Gravatar "I trust more in action, unspoken gesture, and subtle intimacy, over effulgent prose with so many failed promises."

I think people who like to read and write are particularly vulnerable to believing that the self expressed through written words is real and true. It ought to be the other way around -- surely we know how words can be manipulated to create fictional selves? -- yet the importance we place on words seems to cause us, at least when we are young and naive, not to treat words in others' hands as tools that they could be using to build false fronts.
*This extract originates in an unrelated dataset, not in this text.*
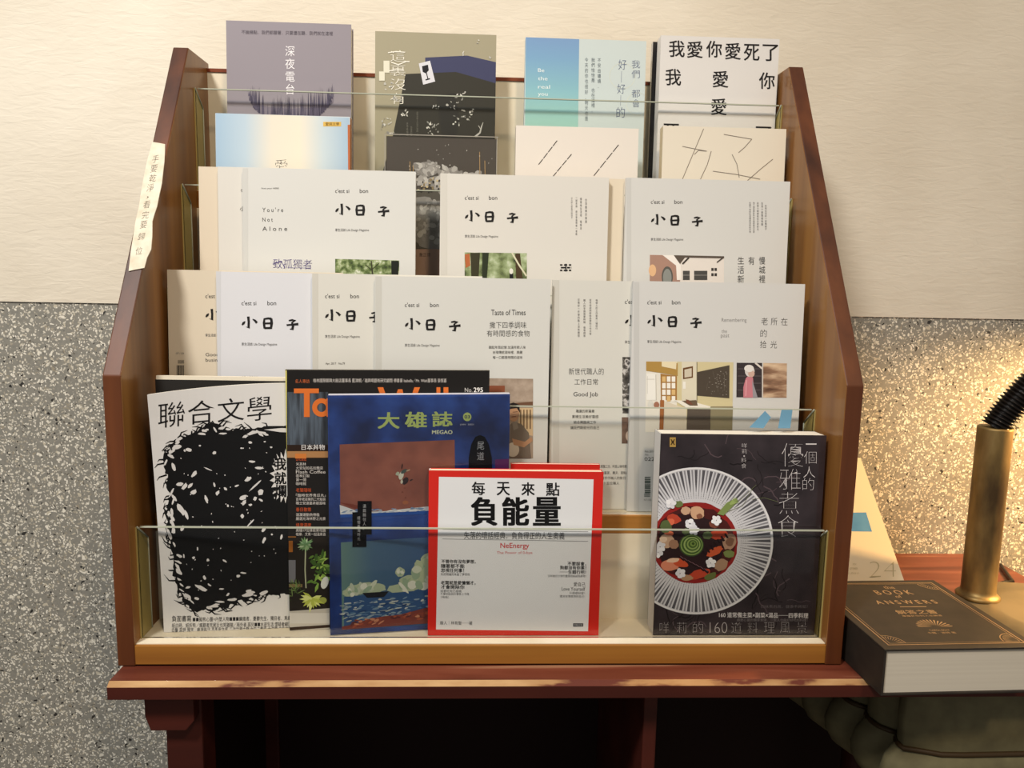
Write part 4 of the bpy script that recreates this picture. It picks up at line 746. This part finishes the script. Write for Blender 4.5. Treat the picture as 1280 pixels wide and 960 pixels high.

Gravatar Even worse is if you are the sincere romantic. Everything you write is truthful to you, in that moment. You actually do mean it, and do wish to mean it for forever. Not even this wrongfully optimistic motive may be ascribed to all others though, if they are more manipulative and mendacious with their words.


Gravatar Everything you write is truthful to you, in that moment. You actually do mean it, and do wish to mean it for forever.

I think that in many cases this is going to turn out to be self-deception, and would be seen as such in others. This is when the ability to take a cool look at one's self is important and useful.


Gravatar And distance and time usually provide a better perspective.

Again, I do not write like this much anymore. I do really enjoy the greater objective truth of having an economy of words, and in trusting in the implied feelings within the silence.

That said, sometimes, as Sheryl Crow implores, you need someone to "please say honestly, that you won't give up on me, and I shall believe." Most romantic (and many non-romantic) relationships require that kind of suspension of disbelief, that of the 6 billion people in the world, this partnership is special and serendipitous, and regardless of the failure rate, you two will make it. The thing is, you need to train yourself down from needing to be told these lies (or hopes) too often, because that probably speaks to some deeper underlying securities that words can't address. Words are only so powerful as the feelings behind them, rather than the force of the brushstroke.


Gravatar But words are so goddamn powerful sometimes and while action and gesture are the bedrock and core, I don't know any other way to express the fine-toothed terrain of emotion and the psychic world underneath them.

*huffs* Ok, self-deception, I admit it.